Show that $\pi_7(S^4)$ contains an element of infinite order.
Now, I know that I should probably use the Hopf bundle here somewhere. I also know that $\pi_3(S^7) = 0$. But I am stuck. Can anyone help me?
Show that $\pi_7(S^4)$ contains an element of infinite order.
Now, I know that I should probably use the Hopf bundle here somewhere. I also know that $\pi_3(S^7) = 0$. But I am stuck. Can anyone help me?

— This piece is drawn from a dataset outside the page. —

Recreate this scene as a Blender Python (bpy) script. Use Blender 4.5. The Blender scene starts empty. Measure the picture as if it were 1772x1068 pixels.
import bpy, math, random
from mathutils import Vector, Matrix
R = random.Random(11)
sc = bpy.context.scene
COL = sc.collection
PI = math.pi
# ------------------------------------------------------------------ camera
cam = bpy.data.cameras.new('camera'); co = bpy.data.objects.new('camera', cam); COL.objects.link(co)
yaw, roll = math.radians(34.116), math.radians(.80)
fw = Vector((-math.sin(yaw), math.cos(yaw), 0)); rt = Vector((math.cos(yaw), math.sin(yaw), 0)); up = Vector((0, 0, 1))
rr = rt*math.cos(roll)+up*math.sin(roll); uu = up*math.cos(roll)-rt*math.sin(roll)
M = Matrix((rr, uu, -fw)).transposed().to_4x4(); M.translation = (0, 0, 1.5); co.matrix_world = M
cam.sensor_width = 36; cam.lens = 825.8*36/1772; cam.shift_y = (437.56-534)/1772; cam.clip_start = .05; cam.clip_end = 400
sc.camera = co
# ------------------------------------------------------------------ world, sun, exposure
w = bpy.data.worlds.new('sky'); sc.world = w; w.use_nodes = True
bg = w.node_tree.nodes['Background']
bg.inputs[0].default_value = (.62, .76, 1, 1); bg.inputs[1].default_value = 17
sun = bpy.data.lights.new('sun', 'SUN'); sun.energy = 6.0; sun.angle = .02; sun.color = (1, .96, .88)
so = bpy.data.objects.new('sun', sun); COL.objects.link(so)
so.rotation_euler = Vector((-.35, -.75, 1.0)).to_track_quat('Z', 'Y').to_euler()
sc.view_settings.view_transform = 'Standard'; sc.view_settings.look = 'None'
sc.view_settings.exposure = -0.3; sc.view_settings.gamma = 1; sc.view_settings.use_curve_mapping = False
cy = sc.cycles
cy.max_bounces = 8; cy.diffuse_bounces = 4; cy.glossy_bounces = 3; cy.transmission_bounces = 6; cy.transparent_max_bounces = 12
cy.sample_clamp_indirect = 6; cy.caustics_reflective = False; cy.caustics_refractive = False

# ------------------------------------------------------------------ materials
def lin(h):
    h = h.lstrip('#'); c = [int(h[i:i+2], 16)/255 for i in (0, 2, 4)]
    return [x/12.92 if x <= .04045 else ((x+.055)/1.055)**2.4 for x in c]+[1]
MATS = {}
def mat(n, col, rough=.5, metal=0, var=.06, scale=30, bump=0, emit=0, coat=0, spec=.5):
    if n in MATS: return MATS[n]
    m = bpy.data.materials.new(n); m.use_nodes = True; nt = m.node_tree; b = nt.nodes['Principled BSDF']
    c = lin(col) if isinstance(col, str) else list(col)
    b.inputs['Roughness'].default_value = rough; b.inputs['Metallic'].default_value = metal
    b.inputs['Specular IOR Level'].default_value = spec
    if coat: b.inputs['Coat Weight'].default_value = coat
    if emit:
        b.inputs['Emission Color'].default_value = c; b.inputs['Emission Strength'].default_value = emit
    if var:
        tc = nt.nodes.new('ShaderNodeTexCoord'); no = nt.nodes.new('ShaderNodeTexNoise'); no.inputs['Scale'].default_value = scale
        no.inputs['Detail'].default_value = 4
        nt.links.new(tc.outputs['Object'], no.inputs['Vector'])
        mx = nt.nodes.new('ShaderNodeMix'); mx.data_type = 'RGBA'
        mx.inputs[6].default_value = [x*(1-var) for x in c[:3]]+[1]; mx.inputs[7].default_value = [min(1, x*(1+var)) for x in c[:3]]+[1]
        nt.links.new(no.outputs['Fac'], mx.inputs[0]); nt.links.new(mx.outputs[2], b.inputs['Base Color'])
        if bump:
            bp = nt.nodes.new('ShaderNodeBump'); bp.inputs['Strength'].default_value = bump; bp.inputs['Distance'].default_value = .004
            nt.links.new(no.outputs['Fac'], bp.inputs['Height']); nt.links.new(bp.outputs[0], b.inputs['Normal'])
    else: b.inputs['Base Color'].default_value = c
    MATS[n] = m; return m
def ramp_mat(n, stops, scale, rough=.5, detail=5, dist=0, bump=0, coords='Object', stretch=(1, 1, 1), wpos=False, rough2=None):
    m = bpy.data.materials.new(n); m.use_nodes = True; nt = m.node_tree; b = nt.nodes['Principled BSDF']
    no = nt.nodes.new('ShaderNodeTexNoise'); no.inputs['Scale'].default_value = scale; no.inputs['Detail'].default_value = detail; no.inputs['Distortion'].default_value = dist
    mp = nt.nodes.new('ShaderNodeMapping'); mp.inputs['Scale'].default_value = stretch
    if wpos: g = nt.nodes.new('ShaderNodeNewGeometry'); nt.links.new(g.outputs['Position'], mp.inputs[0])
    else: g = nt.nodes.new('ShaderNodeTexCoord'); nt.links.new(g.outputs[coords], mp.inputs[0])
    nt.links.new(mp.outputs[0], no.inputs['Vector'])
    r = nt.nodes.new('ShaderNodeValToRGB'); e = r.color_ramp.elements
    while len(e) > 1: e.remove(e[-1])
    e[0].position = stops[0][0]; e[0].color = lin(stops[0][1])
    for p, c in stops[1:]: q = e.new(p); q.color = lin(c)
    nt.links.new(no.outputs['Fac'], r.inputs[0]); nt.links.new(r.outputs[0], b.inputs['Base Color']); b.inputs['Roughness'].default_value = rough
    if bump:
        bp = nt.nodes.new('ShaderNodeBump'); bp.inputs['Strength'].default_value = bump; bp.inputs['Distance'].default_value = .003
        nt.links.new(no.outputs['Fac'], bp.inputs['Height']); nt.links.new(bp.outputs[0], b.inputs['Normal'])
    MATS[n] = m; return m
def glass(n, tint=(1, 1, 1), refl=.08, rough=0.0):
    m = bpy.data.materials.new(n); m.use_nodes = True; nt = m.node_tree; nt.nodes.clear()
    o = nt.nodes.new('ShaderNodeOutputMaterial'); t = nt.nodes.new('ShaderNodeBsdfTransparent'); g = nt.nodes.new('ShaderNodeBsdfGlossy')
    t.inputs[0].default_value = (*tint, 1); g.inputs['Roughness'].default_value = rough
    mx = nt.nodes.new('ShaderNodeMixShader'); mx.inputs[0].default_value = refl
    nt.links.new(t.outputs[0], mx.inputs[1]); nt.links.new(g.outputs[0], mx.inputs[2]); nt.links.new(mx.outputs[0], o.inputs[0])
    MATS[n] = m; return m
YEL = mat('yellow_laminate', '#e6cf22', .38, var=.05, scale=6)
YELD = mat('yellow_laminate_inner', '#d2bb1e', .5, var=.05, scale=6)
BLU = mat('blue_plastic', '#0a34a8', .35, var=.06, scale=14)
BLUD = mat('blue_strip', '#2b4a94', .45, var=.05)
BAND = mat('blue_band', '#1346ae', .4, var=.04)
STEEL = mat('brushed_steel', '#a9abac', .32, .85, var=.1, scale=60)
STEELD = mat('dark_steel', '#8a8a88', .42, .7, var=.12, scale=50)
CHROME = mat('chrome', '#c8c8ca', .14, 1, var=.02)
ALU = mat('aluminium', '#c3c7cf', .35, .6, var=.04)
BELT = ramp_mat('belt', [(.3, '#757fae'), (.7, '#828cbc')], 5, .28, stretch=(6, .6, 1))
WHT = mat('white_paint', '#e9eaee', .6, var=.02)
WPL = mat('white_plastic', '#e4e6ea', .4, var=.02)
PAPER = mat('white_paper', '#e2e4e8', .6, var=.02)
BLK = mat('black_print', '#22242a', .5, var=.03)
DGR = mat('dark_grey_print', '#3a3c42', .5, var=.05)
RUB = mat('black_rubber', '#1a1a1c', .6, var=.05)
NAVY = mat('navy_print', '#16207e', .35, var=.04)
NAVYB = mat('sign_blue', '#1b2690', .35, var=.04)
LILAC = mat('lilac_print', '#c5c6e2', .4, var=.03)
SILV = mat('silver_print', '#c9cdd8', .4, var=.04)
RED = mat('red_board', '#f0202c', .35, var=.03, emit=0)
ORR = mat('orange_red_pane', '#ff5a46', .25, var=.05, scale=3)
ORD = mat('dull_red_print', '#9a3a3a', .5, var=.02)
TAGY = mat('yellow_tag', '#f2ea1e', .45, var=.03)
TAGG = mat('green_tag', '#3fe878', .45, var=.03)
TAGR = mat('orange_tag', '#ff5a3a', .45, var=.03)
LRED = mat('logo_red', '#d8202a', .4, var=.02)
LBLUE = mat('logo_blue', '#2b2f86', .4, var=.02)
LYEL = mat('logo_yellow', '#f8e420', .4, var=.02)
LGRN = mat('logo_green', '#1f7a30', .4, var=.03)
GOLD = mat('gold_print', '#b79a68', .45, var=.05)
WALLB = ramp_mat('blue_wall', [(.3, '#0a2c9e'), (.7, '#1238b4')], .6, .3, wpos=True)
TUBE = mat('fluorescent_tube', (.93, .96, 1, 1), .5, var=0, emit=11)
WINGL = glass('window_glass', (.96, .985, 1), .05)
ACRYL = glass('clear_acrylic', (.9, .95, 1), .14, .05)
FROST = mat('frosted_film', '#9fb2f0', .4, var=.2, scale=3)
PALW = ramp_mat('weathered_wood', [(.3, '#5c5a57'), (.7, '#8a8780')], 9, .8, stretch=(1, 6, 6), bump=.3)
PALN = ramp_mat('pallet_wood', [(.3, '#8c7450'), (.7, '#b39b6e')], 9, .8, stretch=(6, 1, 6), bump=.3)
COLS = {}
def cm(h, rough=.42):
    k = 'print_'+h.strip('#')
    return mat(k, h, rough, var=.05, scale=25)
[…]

As you implied, there is a fiber bundle $S^3 \hookrightarrow S^7 \to S^4$ given by thinking of $S^4$ as the quaternionic projective line $\Bbb{HP}^1$. Pass to the long exact sequence of homotopy groups of a fibration to obtain the exactness of $$\pi_7(S^3) \to \pi_7(S^7) \to \pi_7(S^4).$$ Because the inclusion of the fiber $S^3 \to S^7$ is null-homotopic, we have that the map $\pi_7(S^3) \to \pi_7(S^7)$ is zero; so we have the exact sequence $$0 \to \pi_7(S^7) \to \pi_7(S^4).$$ But $\pi_7(S^7) \cong \Bbb Z$ and is generated by the identity map. So it maps to an element of infinite order (the quaternionic Hopf bundle).
Note that we didn't really need the fact that $\pi_3(S^7) = 0$ - the inclusion of the fiber is automatically not surjective, so just invoke the fact that $S^7 \setminus \{pt\}$ is contractible (it's $\Bbb R^7$!).
This exact same argument with the complex numbers or octonions proves $\pi_3(S^2)$ and $\pi_{15}(S^8)$ have an element of infinite order, too.